Off the pitch, Hoeness is certainly a hard man. "The most important thing in talking to players about salaries," he remarked, "is to say no." And he is a firm believer in footballing Darwinism, with no compassion for those who fail to evolve satisfactorily. "We have so many clubs with big money in Europe now that it's true that a Malmo or a Rosenborg are not able to win the Champions' League," he said. "But I don't think that's very bad for football. There are a few clubs in Italy, a few in Spain, two or three in England, and two or three in Germany who are able to win it, and that's enough for me."

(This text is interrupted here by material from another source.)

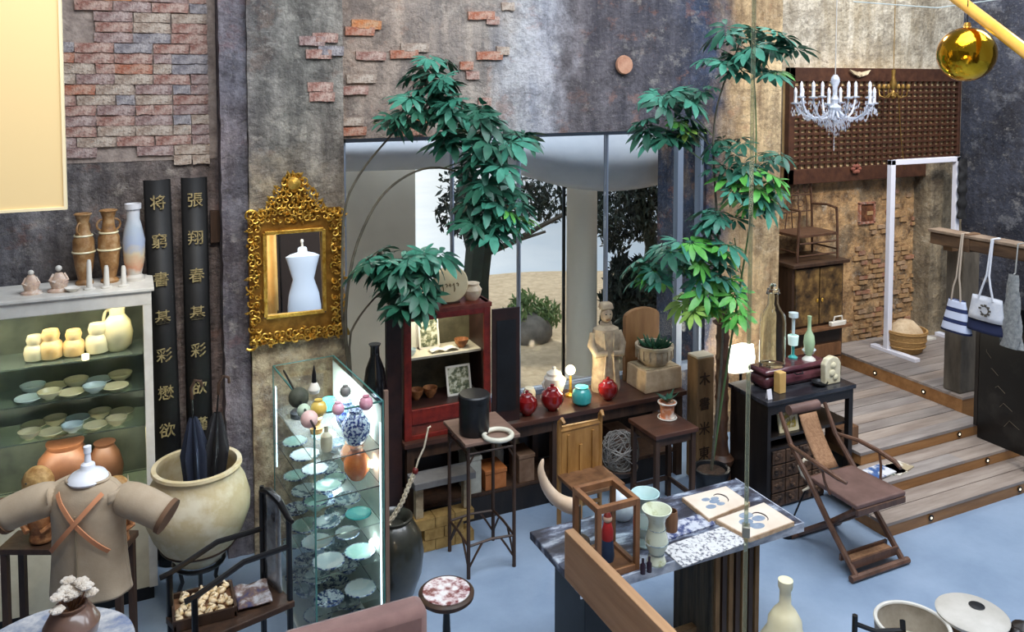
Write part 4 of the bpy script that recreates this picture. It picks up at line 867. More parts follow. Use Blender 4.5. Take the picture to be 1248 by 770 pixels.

The members of the praesidium have big plans, including a blueprint for a pounds 180m stadium of their own, to be built in partnership with a local investor. But the old heroes were keen to sound relaxed about the significance of Wednesday night's result.

"Both teams are far away from their last success in this competition," Rummenigge mused, "so they've both dreamed about it for a long time. I always say that the Bundesliga is the truth because it's 34 games, and good luck and bad luck get cancelled out. The European Cup is the dream. And just to be in the final is a very big success."

To Hoeness, victory would be "a fantastic thing - but it is not necessary for survival. We are the champions of Germany, we are in the German cup final, we've had a fantastic season, we've also had a fantastic economic season. So it's only the cream on the coffee, I think." Some coffee. Some cream.